Set exercise
Transcribe every line from the top down to the line with "PI = math.pi", both ends included, but not the pictures.

+--

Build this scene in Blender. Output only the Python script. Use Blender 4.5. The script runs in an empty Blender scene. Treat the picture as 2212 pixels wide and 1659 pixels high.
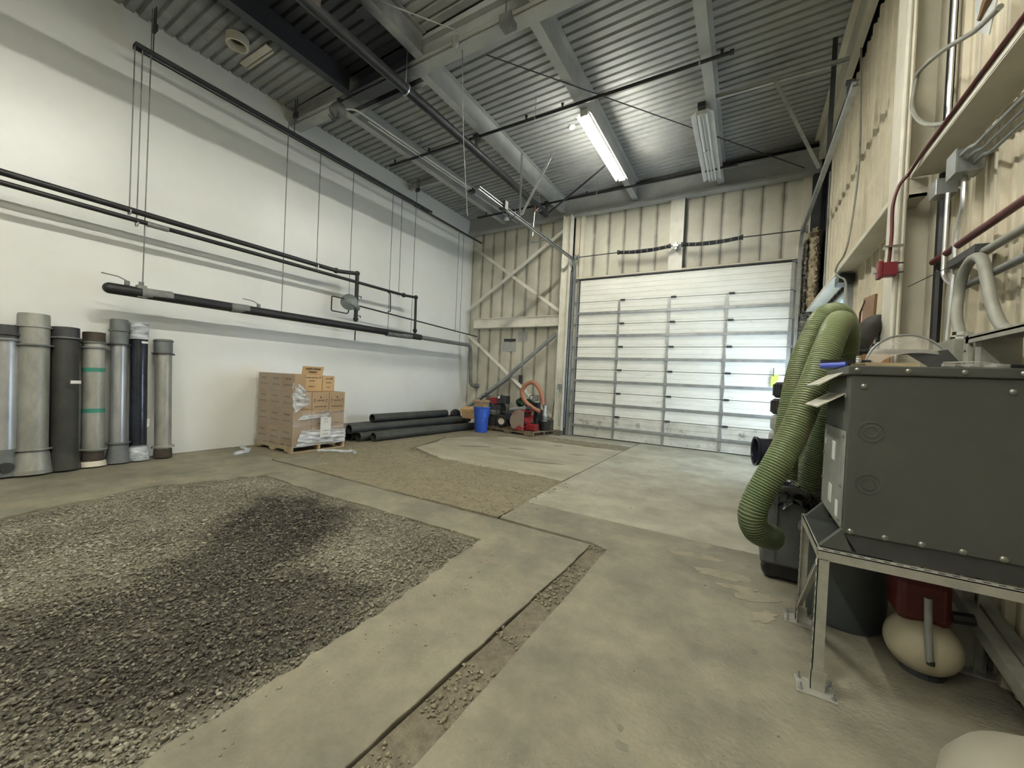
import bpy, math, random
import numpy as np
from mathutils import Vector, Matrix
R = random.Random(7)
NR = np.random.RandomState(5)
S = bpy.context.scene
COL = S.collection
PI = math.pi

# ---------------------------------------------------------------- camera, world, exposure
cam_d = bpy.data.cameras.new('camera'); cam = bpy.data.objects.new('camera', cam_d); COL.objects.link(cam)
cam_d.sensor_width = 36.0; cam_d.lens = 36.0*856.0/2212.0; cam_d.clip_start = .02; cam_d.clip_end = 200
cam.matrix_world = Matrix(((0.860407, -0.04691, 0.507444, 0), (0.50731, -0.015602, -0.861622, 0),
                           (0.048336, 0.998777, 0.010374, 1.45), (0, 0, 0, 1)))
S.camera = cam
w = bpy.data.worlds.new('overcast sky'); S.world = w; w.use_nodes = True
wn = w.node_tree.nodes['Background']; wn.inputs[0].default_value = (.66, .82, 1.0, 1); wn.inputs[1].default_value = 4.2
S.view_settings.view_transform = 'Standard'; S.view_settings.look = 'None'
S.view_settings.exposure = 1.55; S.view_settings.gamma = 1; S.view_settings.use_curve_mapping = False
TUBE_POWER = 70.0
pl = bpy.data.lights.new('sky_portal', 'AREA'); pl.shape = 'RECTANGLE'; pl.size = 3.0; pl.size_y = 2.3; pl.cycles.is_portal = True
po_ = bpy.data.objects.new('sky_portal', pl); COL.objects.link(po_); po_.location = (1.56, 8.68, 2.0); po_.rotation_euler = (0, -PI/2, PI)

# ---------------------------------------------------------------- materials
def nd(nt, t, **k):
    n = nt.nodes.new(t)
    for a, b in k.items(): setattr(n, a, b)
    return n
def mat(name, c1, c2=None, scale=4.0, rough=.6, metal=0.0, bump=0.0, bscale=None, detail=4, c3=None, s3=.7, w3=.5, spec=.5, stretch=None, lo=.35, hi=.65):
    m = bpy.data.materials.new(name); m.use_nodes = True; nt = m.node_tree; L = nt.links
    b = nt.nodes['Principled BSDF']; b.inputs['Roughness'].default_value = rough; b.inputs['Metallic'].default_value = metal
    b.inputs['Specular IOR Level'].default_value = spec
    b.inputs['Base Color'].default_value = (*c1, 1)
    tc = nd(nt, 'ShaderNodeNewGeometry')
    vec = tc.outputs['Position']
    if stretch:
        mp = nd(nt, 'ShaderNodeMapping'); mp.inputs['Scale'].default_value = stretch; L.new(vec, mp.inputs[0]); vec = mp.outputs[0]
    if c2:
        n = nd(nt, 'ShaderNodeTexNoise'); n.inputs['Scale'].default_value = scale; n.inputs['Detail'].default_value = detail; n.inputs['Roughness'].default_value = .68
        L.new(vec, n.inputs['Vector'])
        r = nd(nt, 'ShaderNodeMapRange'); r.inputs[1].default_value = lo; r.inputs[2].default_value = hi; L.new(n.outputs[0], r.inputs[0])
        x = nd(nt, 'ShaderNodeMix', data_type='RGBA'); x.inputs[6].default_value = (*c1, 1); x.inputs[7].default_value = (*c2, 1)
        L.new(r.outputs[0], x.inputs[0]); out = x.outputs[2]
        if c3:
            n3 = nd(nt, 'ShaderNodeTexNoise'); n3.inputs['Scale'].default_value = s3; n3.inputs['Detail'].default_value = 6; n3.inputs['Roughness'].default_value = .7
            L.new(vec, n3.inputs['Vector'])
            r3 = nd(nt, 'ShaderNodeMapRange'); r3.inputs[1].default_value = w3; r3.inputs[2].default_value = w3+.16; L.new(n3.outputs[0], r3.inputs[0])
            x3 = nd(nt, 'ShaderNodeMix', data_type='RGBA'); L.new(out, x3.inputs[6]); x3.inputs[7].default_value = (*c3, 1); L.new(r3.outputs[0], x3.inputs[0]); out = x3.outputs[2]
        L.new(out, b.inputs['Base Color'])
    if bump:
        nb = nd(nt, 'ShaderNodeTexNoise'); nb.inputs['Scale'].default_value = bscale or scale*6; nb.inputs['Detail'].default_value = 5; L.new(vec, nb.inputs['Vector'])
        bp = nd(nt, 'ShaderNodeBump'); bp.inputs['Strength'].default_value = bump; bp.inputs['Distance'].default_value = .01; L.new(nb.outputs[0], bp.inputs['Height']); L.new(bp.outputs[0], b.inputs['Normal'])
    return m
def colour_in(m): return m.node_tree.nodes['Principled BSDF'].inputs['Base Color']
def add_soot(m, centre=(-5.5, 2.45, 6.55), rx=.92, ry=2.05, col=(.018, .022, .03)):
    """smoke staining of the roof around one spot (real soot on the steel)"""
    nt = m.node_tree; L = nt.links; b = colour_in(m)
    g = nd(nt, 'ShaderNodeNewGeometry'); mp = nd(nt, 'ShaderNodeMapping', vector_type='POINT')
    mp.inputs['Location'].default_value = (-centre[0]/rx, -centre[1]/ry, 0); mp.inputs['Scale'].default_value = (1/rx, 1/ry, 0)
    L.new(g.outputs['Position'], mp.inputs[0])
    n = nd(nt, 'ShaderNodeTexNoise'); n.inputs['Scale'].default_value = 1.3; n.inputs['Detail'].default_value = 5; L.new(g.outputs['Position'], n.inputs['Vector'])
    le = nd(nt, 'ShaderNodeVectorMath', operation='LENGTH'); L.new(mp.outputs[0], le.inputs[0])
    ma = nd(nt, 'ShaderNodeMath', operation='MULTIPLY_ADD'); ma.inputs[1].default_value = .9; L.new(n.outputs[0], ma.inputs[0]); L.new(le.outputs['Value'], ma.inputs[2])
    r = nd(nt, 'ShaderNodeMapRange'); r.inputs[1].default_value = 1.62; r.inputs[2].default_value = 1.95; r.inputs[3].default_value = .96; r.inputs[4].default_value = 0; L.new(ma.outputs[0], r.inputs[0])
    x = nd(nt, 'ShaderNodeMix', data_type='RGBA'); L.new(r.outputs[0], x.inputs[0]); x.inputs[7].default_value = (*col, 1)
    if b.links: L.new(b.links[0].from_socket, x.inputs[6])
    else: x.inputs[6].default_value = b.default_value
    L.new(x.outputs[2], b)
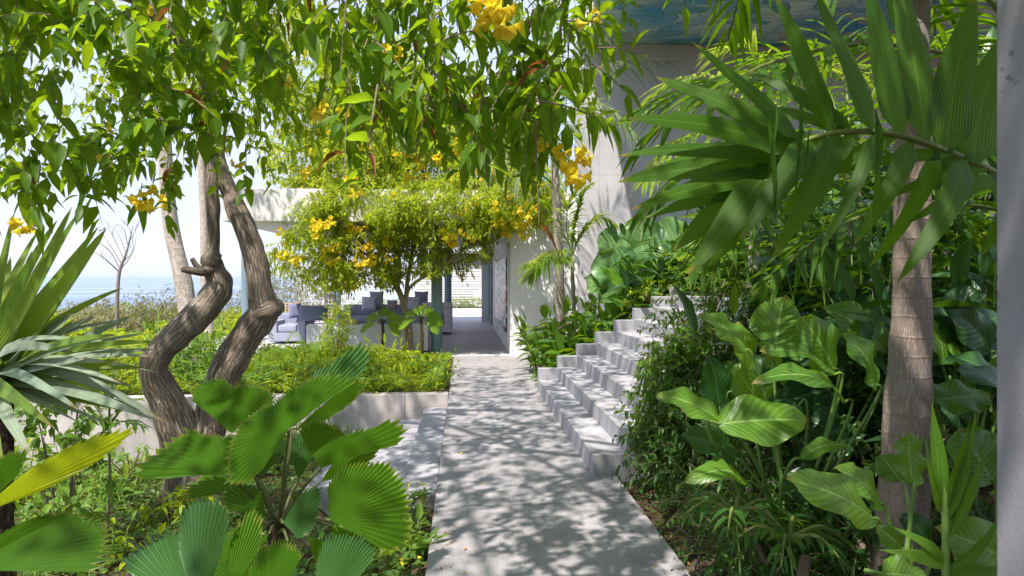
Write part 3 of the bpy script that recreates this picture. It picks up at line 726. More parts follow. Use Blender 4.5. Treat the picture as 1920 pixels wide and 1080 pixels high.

+--

Exercise solution
Build this scene in Blender. Output only the Python script. Use Blender 4.5. The script runs in an empty Blender scene. Treat the picture as 2212 pixels wide and 1659 pixels high.
import bpy, math, random
import numpy as np
from mathutils import Vector, Matrix
R = random.Random(7)
NR = np.random.RandomState(5)
S = bpy.context.scene
COL = S.collection
PI = math.pi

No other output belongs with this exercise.